To be done
Write out the full listing again, exactly as it stands.

Data excerpt
— start —
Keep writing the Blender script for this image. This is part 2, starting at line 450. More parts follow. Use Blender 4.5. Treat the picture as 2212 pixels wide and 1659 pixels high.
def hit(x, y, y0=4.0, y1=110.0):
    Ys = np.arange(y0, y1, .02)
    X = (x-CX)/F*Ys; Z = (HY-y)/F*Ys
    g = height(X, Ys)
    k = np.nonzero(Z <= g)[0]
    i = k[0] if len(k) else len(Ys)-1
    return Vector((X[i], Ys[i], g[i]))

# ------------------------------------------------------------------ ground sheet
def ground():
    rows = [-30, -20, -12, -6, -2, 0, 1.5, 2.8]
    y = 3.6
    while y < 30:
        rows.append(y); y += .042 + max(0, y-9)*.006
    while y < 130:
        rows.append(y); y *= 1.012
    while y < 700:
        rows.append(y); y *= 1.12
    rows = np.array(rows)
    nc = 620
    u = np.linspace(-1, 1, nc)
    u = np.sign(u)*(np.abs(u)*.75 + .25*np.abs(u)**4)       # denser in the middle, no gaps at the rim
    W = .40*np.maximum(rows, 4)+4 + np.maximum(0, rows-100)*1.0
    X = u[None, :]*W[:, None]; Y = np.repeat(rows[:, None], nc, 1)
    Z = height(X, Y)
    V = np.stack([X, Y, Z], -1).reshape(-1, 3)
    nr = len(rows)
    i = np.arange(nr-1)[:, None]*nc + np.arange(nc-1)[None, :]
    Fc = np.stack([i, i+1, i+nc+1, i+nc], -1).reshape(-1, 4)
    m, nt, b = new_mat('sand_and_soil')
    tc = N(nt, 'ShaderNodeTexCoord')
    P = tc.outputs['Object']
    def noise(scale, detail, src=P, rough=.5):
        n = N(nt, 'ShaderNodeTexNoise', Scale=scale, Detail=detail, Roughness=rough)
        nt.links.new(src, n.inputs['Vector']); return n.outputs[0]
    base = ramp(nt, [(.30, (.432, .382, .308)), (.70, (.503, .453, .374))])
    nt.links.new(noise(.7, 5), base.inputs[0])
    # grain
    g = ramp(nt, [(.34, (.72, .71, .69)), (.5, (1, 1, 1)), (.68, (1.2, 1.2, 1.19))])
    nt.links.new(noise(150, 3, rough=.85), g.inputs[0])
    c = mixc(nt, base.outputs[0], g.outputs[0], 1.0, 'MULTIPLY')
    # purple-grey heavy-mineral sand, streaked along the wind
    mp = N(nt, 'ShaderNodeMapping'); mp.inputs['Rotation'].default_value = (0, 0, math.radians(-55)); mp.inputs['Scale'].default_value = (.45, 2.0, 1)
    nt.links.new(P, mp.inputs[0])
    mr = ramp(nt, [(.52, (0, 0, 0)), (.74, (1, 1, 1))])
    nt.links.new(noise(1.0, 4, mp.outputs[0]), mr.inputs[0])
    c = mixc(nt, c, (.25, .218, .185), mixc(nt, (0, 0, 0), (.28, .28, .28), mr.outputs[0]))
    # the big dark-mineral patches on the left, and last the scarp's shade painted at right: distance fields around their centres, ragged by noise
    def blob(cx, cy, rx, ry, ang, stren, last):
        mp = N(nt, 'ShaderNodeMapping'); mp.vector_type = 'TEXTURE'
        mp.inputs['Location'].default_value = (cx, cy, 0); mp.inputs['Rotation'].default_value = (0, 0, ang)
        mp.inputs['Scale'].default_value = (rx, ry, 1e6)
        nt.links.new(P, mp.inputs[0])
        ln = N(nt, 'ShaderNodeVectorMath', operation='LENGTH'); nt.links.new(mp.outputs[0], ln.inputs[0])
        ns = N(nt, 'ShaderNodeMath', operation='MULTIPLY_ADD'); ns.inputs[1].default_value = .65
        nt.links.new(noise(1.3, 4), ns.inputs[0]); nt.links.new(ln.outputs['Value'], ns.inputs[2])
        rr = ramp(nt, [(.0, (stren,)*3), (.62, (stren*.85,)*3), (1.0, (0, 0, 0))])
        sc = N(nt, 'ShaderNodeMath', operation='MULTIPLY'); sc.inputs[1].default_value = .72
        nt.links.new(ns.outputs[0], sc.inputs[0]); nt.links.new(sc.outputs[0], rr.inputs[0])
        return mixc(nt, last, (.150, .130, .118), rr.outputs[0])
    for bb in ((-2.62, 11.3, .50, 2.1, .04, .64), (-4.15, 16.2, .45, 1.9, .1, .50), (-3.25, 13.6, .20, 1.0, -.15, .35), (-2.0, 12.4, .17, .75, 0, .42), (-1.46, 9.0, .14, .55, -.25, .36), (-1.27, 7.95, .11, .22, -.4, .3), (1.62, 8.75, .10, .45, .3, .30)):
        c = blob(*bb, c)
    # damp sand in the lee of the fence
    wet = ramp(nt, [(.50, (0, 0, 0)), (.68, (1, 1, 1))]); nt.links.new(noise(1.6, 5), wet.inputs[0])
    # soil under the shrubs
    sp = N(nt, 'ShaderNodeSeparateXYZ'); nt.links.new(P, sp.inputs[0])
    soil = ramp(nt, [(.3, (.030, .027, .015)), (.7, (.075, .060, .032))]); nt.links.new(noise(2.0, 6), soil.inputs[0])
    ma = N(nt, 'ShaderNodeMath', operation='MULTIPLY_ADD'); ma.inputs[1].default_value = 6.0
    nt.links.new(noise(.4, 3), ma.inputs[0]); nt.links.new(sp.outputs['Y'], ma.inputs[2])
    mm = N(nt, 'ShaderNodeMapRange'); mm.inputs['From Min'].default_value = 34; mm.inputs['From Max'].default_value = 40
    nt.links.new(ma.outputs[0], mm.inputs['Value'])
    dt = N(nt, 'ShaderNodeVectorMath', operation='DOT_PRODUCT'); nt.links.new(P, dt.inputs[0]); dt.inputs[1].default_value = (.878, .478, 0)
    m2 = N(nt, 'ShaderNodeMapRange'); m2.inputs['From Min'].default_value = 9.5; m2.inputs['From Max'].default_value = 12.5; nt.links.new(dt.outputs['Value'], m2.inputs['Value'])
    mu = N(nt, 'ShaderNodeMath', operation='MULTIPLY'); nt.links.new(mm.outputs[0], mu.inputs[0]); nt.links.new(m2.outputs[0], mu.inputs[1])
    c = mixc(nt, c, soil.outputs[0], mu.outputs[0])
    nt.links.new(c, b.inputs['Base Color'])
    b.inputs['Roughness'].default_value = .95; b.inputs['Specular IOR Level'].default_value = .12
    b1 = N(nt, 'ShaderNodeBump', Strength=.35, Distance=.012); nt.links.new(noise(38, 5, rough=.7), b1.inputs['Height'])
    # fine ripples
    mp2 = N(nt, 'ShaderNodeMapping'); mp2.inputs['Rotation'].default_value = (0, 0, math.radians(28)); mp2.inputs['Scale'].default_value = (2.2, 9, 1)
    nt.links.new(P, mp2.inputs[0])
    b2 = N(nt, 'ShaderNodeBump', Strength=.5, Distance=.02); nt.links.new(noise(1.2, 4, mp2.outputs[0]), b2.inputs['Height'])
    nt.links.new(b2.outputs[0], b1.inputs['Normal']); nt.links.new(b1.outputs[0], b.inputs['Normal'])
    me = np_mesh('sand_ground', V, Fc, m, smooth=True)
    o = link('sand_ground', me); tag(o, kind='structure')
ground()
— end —
Response below
Keep writing the Blender script for this image. This is part 2, starting at line 450. More parts follow. Use Blender 4.5. Treat the picture as 2212 pixels wide and 1659 pixels high.
def hit(x, y, y0=4.0, y1=110.0):
    Ys = np.arange(y0, y1, .02)
    X = (x-CX)/F*Ys; Z = (HY-y)/F*Ys
    g = height(X, Ys)
    k = np.nonzero(Z <= g)[0]
    i = k[0] if len(k) else len(Ys)-1
    return Vector((X[i], Ys[i], g[i]))

# ------------------------------------------------------------------ ground sheet
def ground():
    rows = [-30, -20, -12, -6, -2, 0, 1.5, 2.8]
    y = 3.6
    while y < 30:
        rows.append(y); y += .042 + max(0, y-9)*.006
    while y < 130:
        rows.append(y); y *= 1.012
    while y < 700:
        rows.append(y); y *= 1.12
    rows = np.array(rows)
    nc = 620
    u = np.linspace(-1, 1, nc)
    u = np.sign(u)*(np.abs(u)*.75 + .25*np.abs(u)**4)       # denser in the middle, no gaps at the rim
    W = .40*np.maximum(rows, 4)+4 + np.maximum(0, rows-100)*1.0
    X = u[None, :]*W[:, None]; Y = np.repeat(rows[:, None], nc, 1)
    Z = height(X, Y)
    V = np.stack([X, Y, Z], -1).reshape(-1, 3)
    nr = len(rows)
    i = np.arange(nr-1)[:, None]*nc + np.arange(nc-1)[None, :]
    Fc = np.stack([i, i+1, i+nc+1, i+nc], -1).reshape(-1, 4)
    m, nt, b = new_mat('sand_and_soil')
    tc = N(nt, 'ShaderNodeTexCoord')
    P = tc.outputs['Object']
    def noise(scale, detail, src=P, rough=.5):
        n = N(nt, 'ShaderNodeTexNoise', Scale=scale, Detail=detail, Roughness=rough)
        nt.links.new(src, n.inputs['Vector']); return n.outputs[0]
    base = ramp(nt, [(.30, (.432, .382, .308)), (.70, (.503, .453, .374))])
    nt.links.new(noise(.7, 5), base.inputs[0])
    # grain
    g = ramp(nt, [(.34, (.72, .71, .69)), (.5, (1, 1, 1)), (.68, (1.2, 1.2, 1.19))])
    nt.links.new(noise(150, 3, rough=.85), g.inputs[0])
    c = mixc(nt, base.outputs[0], g.outputs[0], 1.0, 'MULTIPLY')
    # purple-grey heavy-mineral sand, streaked along the wind
    mp = N(nt, 'ShaderNodeMapping'); mp.inputs['Rotation'].default_value = (0, 0, math.radians(-55)); mp.inputs['Scale'].default_value = (.45, 2.0, 1)
    nt.links.new(P, mp.inputs[0])
    mr = ramp(nt, [(.52, (0, 0, 0)), (.74, (1, 1, 1))])
    nt.links.new(noise(1.0, 4, mp.outputs[0]), mr.inputs[0])
    c = mixc(nt, c, (.25, .218, .185), mixc(nt, (0, 0, 0), (.28, .28, .28), mr.outputs[0]))
    # the big dark-mineral patches on the left, and last the scarp's shade painted at right: distance fields around their centres, ragged by noise
    def blob(cx, cy, rx, ry, ang, stren, last):
        mp = N(nt, 'ShaderNodeMapping'); mp.vector_type = 'TEXTURE'
        mp.inputs['Location'].default_value = (cx, cy, 0); mp.inputs['Rotation'].default_value = (0, 0, ang)
        mp.inputs['Scale'].default_value = (rx, ry, 1e6)
        nt.links.new(P, mp.inputs[0])
        ln = N(nt, 'ShaderNodeVectorMath', operation='LENGTH'); nt.links.new(mp.outputs[0], ln.inputs[0])
        ns = N(nt, 'ShaderNodeMath', operation='MULTIPLY_ADD'); ns.inputs[1].default_value = .65
        nt.links.new(noise(1.3, 4), ns.inputs[0]); nt.links.new(ln.outputs['Value'], ns.inputs[2])
        rr = ramp(nt, [(.0, (stren,)*3), (.62, (stren*.85,)*3), (1.0, (0, 0, 0))])
        sc = N(nt, 'ShaderNodeMath', operation='MULTIPLY'); sc.inputs[1].default_value = .72
        nt.links.new(ns.outputs[0], sc.inputs[0]); nt.links.new(sc.outputs[0], rr.inputs[0])
        return mixc(nt, last, (.150, .130, .118), rr.outputs[0])
    for bb in ((-2.62, 11.3, .50, 2.1, .04, .64), (-4.15, 16.2, .45, 1.9, .1, .50), (-3.25, 13.6, .20, 1.0, -.15, .35), (-2.0, 12.4, .17, .75, 0, .42), (-1.46, 9.0, .14, .55, -.25, .36), (-1.27, 7.95, .11, .22, -.4, .3), (1.62, 8.75, .10, .45, .3, .30)):
        c = blob(*bb, c)
    # damp sand in the lee of the fence
    wet = ramp(nt, [(.50, (0, 0, 0)), (.68, (1, 1, 1))]); nt.links.new(noise(1.6, 5), wet.inputs[0])
    # soil under the shrubs
    sp = N(nt, 'ShaderNodeSeparateXYZ'); nt.links.new(P, sp.inputs[0])
    soil = ramp(nt, [(.3, (.030, .027, .015)), (.7, (.075, .060, .032))]); nt.links.new(noise(2.0, 6), soil.inputs[0])
    ma = N(nt, 'ShaderNodeMath', operation='MULTIPLY_ADD'); ma.inputs[1].default_value = 6.0
    nt.links.new(noise(.4, 3), ma.inputs[0]); nt.links.new(sp.outputs['Y'], ma.inputs[2])
    mm = N(nt, 'ShaderNodeMapRange'); mm.inputs['From Min'].default_value = 34; mm.inputs['From Max'].default_value = 40
    nt.links.new(ma.outputs[0], mm.inputs['Value'])
    dt = N(nt, 'ShaderNodeVectorMath', operation='DOT_PRODUCT'); nt.links.new(P, dt.inputs[0]); dt.inputs[1].default_value = (.878, .478, 0)
    m2 = N(nt, 'ShaderNodeMapRange'); m2.inputs['From Min'].default_value = 9.5; m2.inputs['From Max'].default_value = 12.5; nt.links.new(dt.outputs['Value'], m2.inputs['Value'])
    mu = N(nt, 'ShaderNodeMath', operation='MULTIPLY'); nt.links.new(mm.outputs[0], mu.inputs[0]); nt.links.new(m2.outputs[0], mu.inputs[1])
    c = mixc(nt, c, soil.outputs[0], mu.outputs[0])
    nt.links.new(c, b.inputs['Base Color'])
    b.inputs['Roughness'].default_value = .95; b.inputs['Specular IOR Level'].default_value = .12
    b1 = N(nt, 'ShaderNodeBump', Strength=.35, Distance=.012); nt.links.new(noise(38, 5, rough=.7), b1.inputs['Height'])
    # fine ripples
    mp2 = N(nt, 'ShaderNodeMapping'); mp2.inputs['Rotation'].default_value = (0, 0, math.radians(28)); mp2.inputs['Scale'].default_value = (2.2, 9, 1)
    nt.links.new(P, mp2.inputs[0])
    b2 = N(nt, 'ShaderNodeBump', Strength=.5, Distance=.02); nt.links.new(noise(1.2, 4, mp2.outputs[0]), b2.inputs['Height'])
    nt.links.new(b2.outputs[0], b1.inputs['Normal']); nt.links.new(b1.outputs[0], b.inputs['Normal'])
    me = np_mesh('sand_ground', V, Fc, m, smooth=True)
    o = link('sand_ground', me); tag(o, kind='structure')
ground()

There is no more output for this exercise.